___ Given data
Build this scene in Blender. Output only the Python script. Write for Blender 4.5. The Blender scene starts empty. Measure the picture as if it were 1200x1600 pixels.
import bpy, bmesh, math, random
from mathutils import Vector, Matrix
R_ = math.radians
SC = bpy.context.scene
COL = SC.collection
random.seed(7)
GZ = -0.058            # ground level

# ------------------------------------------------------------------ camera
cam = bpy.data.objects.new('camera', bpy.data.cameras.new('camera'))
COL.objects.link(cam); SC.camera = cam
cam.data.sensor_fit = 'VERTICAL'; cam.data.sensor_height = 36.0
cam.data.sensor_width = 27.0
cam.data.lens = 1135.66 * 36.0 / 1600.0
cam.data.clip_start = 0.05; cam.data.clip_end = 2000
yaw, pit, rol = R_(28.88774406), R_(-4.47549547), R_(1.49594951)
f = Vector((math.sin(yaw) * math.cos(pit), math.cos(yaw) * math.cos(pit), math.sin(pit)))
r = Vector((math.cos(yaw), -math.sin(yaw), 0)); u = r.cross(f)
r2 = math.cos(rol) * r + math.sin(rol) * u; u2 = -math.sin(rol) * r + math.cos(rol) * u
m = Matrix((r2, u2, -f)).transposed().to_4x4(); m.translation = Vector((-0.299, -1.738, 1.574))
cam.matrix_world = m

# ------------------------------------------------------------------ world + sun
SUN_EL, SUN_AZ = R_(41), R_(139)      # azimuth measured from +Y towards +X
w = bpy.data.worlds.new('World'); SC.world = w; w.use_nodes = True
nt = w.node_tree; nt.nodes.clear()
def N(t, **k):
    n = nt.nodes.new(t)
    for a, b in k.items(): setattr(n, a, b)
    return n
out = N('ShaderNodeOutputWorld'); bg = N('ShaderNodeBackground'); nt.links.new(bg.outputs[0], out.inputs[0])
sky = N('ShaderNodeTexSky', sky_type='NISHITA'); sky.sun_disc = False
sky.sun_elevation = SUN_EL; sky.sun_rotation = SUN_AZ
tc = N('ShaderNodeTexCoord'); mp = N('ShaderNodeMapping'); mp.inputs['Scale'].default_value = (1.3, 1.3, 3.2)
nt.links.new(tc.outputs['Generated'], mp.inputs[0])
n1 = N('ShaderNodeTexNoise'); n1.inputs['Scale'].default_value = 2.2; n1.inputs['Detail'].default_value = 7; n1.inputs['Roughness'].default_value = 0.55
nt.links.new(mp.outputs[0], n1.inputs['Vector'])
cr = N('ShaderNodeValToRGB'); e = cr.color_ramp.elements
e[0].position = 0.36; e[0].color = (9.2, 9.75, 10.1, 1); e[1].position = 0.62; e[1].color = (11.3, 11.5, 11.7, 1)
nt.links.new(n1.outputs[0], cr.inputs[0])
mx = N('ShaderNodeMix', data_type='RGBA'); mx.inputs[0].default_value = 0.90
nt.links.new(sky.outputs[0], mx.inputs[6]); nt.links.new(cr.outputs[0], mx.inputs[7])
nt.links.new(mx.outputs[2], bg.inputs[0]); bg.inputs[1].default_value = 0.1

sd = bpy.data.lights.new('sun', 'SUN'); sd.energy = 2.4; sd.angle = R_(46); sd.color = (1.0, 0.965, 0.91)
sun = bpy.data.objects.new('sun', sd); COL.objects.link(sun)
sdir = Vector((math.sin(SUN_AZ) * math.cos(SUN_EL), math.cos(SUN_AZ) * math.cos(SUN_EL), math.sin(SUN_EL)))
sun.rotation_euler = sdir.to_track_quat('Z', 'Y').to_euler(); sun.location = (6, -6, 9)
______
▶ [What needs to be done]
Copy exactly the lines that run from the first line of the data to the line containing "GZ = -0.058", please, with both ends included and nothing else.

▶ [Response below]
Build this scene in Blender. Output only the Python script. Write for Blender 4.5. The Blender scene starts empty. Measure the picture as if it were 1200x1600 pixels.
import bpy, bmesh, math, random
from mathutils import Vector, Matrix
R_ = math.radians
SC = bpy.context.scene
COL = SC.collection
random.seed(7)
GZ = -0.058            # ground level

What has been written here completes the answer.